Aside from that as a problem, the legitimacy of the charges against McLin were deliberated by the university’s Faculty Personnel Committee. That committee, which has been hearing such cases for decades, concluded based upon the data presented, that McLin should be immediately restored to her position. Under ordinary circumstances that would have been the end of the matter.
Rather than adhering to that recommendation, which was made in November 2024, Thompson waited until March 2025 to provide any response. Then, instead of responding directly, he made another decision. He decided and informed Dr. McLin that she would not receive a new contract for the upcoming academic year.
That decision appears to be the latest and most damaging punishment inflicted upon her. It closes the financial door on her in terms salary and benefits for both now and in the future and it separates her from her beloved JSU. If one goes back to the imposition of the leave, however, other forms of punishment can be seen as well. Her reputation has been damaged; she has been separated from colleagues and the senate; she has been denied power over the research grants that she helped produce; and in many other ways she has been diminished as a professor.
As the ordeal unfolded, expressions of support have come from individual educators and professional organizations such as the American Association of University Professors and the United Faculty Senate Association of Mississippi. Among other things, they realize that the actions against McLin, if allowed to go unchecked, can be visited upon them in the future.
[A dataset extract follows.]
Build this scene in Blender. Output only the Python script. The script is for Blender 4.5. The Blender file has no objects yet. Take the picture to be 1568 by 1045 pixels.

Administrators as a whole will be emboldened to act in more dictatorial ways on their campuses.
Up close and personal, many faculty members at JSU are reluctant to, and even fearful of, speaking out in support of McLin, to express similar criticisms of administrative actions or policies, or even to exercise their First Amendment/freedom of speech rights when it comes to progressive faculty and curriculum. What they have come to understand is that the officials who head the state’s system of higher education do not honor or respect the tenets of tenure, the standards of shared governance, academic freedom, nor basic freedom of speech when it comes to their campuses. They also see the Mississippi Legislature supporting these assaults on the rights of educators at all levels. It is becoming widely known that this aspect of Mississippi’s past is still alive and well.
With the ascendency of Trump and the Make America Great Again (MAGA) Republicans, the same conservative attacks on both the curriculum and personnel that have long been common in this state are now becoming more prevalent nation-wide. In this atmosphere, the challenge is quite clear.
To point to these actions at the state and national levels, however, is not a reason to decide that “they” are too strong for us to change or defeat them nor is not a reason to abandon Dr. McLin. Instead, as we receive these bits of bad news, the smart thing to do is to determine how best to help win that battle and thereby to strengthen everybody for the next and remaining such battles for human rights.